Todo mejoró después de esa aclaración. Recuerdo que un día
timbró Geraldine, una niña casi de mi misma edad que necesitaba ayuda con una
tarea de sociales pues su mamá trabajaba todo el día y ella quedaba sola en
casa. Saqué todos mis libros y nos dispusimos a hacerla. Al final, muy
agradecida, me preguntó que cuánto me debía: “Son $3.000”, le dije con un poco
de nervios porque solo en ese instante caí en la cuenta de que no había
definido las tarifas. La niña me trajo el dinero y quedé contenta tras la
jornada de trabajo con mi primera estudiante.
Geraldine regresó unas veces más para otros trabajos, pero
también llegaron personas como Juan Felipe, un niño de unos seis años a quien
su abuelita llevaba hasta mi casa porque se rehusaba a hacer las tareas con
ella; Juan Sebastián, un adolescente claretiano que pasó el año gracias a que
hicimos juntos todos los talleres de recuperación; y Kelly, una chica mayor que
yo que se encontraba haciendo su bachillerato acelerado y necesitaba ayuda pues
no le quedaba tiempo para el estudio porque debía cuidar a su hija recién
nacida. Sé que no es arriesgado decirlo: Kelly fue bachiller gracias a mí.
Esta labor ingenua me mantuvo inserta en un camino que fui
perfilando poco a poco y que tuvo una marca importante tres años después.

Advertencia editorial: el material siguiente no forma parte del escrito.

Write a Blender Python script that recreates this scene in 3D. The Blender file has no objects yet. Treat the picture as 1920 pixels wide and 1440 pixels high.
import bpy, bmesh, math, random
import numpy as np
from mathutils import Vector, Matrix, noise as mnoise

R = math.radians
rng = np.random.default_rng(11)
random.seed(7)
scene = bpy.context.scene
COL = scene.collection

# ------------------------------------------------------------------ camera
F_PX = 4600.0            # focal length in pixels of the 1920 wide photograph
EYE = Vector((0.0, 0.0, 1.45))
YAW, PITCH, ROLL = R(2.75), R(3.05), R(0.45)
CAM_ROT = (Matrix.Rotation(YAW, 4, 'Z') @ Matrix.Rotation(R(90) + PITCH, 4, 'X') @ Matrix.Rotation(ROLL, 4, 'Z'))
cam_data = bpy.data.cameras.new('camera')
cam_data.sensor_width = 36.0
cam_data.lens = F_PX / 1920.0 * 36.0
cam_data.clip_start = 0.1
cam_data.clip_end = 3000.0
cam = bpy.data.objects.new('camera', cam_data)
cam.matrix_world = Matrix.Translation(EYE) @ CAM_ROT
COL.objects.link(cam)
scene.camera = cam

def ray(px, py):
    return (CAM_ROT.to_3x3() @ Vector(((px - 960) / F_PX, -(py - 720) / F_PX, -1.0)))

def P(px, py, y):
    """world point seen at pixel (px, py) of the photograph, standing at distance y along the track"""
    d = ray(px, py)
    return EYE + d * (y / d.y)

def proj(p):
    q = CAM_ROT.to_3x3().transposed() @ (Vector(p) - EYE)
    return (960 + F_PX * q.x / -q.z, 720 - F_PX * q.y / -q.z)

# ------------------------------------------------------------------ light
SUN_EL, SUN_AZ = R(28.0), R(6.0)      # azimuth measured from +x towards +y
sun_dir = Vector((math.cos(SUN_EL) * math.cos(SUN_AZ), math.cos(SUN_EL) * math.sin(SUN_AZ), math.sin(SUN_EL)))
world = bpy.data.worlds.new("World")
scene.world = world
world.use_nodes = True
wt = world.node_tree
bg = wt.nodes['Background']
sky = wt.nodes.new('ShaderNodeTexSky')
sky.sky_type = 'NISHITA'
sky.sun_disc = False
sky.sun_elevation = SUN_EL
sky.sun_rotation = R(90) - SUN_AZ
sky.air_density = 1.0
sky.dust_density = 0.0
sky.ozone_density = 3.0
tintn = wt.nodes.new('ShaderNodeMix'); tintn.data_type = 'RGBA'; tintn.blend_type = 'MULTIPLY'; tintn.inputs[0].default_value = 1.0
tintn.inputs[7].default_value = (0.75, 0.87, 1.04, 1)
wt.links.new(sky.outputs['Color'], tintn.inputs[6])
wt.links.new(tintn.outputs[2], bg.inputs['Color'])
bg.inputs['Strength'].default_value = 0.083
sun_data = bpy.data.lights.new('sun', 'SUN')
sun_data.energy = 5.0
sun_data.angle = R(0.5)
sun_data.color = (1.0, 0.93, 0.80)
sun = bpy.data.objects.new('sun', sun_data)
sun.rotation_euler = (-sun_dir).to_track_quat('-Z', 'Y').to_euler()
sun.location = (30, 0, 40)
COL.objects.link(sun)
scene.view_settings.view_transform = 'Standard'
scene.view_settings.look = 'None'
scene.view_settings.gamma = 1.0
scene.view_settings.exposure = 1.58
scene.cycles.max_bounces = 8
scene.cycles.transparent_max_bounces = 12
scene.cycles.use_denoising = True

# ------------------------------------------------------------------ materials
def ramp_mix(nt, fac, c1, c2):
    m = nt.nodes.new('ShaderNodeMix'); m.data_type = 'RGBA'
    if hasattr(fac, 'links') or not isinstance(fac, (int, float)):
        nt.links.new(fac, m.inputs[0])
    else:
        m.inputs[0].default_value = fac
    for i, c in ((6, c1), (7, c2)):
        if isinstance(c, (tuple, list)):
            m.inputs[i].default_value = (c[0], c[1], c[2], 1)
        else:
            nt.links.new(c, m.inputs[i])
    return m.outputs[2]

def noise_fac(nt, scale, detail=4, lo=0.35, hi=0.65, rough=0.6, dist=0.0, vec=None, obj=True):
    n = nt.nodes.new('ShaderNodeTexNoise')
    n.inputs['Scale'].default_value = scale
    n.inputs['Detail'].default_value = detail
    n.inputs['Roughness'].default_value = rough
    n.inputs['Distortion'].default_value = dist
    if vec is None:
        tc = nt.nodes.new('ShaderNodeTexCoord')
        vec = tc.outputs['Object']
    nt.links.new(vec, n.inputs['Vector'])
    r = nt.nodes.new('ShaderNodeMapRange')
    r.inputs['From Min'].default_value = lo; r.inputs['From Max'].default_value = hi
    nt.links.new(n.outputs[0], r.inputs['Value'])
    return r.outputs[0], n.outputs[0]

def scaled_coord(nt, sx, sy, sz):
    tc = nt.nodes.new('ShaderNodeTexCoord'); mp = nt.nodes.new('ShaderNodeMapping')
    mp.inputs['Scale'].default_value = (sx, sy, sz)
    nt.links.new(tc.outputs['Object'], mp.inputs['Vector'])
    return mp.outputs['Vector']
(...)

Cuando estaba en décimo grado, cometí una falta grave que en mi colegio estaba
catalogada como causal de expulsión. Sin embargo, debido a mi excelente
desempeño académico durante toda la primaria y los cinco años que llevaba del
bachillerato, los rectores decidieron mermar la sanción y optaron por
suspenderme tres días en los que no estaría en mi salón de clases sino que
debería ayudarle a la profesora de preescolar con sus pequeños estudiantes.
Sin duda alguna puedo decir que fue el mejor castigo que he
tenido en mi vida. Ratifiqué mi gran vocación de maestra e incluso empecé a
dudar si lo que realmente quería estudiar era Comunicación Social o Educación
Preescolar. La profesora hacía fuerza para que me inclinara por la segunda,
pues notó un gran potencial en mí para desenvolverme en este campo. Sin embargo,
le desobedecí.
Otra experiencia fundamental fue haber tenido el privilegio
de ser monitora del Centro de Escritura Javeriano. Durante los dos años que
desempeñé esta labor estuve en contacto con decenas de estudiantes que buscaban
ayuda en todo lo relacionado con la escritura. Con ellos tuve experiencias
inigualables en lo que a enseñar se refiere y, al mismo tiempo, aprendí una
cantidad de cosas que hoy valoro sobremanera.
Así fue como mi camino se bifurcó: una ruta me invitaba a
seguir las letras y otra, la enseñanza. No obstante, no sé en qué momento ni de
qué manera, logré unir mis dos aspiraciones. Ahora soy una comunicadora
inmensamente feliz que en ningún momento
ha abandonado la labor de compartir lo que sabe con quienes lo requieren.
He tenido estudiantes de todo tipo: desde el gerente de uno
de los ingenios azucareros más importantes de la región hasta mi pequeña
Mariana, una primita de nueve años que necesitaba refuerzos en todas las
materias. He contado también con la fortuna de trabajar con grupos
empresariales y de conocer personas tan maravillosas como Valeria, una futura
comunicadora javeriana con quien trabajo actualmente y en quien he evidenciado
un enorme potencial para la escritura, área en la que he enfocado mi labor de
enseñanza.
Aunque son casos muy diferentes, con todos funciona la misma
ecuación: mi labor es ser una herramienta para que otros recuperen la
confianza, me convierto en un pretexto para que vuelvan a creer en ellos mismos
y para hacerles cambiar esos “es que soy malo”, “es que no sirvo para eso” por
unos “ahora sé que puedo”, “si sigo
trabajando así, seguro voy a mejorar aún más”. Esto va acompañado, claro está, de unos
contenidos y una metodología que he moldeado y mejorado con el paso del tiempo.
Se me ocurre entonces que, con todo esto, la ecuación de mi
vida también se organizó y generó una variable de la que estoy aún más enamorada:
el periodismo. Las letras y la gente se unen para dar cabida al periodismo.
Escribir por la gente, para la gente y con la gente. Escribir para recordar,
para informar, para homenajear y para enseñar. Meterse en ese maravilloso mundo
de las letras y esculcarlo hasta más no poder. Esculcar también a la gente y
ayudarla para que derrote sus miedos. Invitarla a escribir su historia mientras
yo escribo la mía.
Ahora ya no tengo el aviso afuera de mi casa ni cobro $3.000
por las clases. No sé qué será de las vidas de Geraldine, Juan Felipe y Juan Sebastián, pero los recuerdo siempre como los ángeles que me encaminaron en esa
maravillosa labor de compartir conocimiento.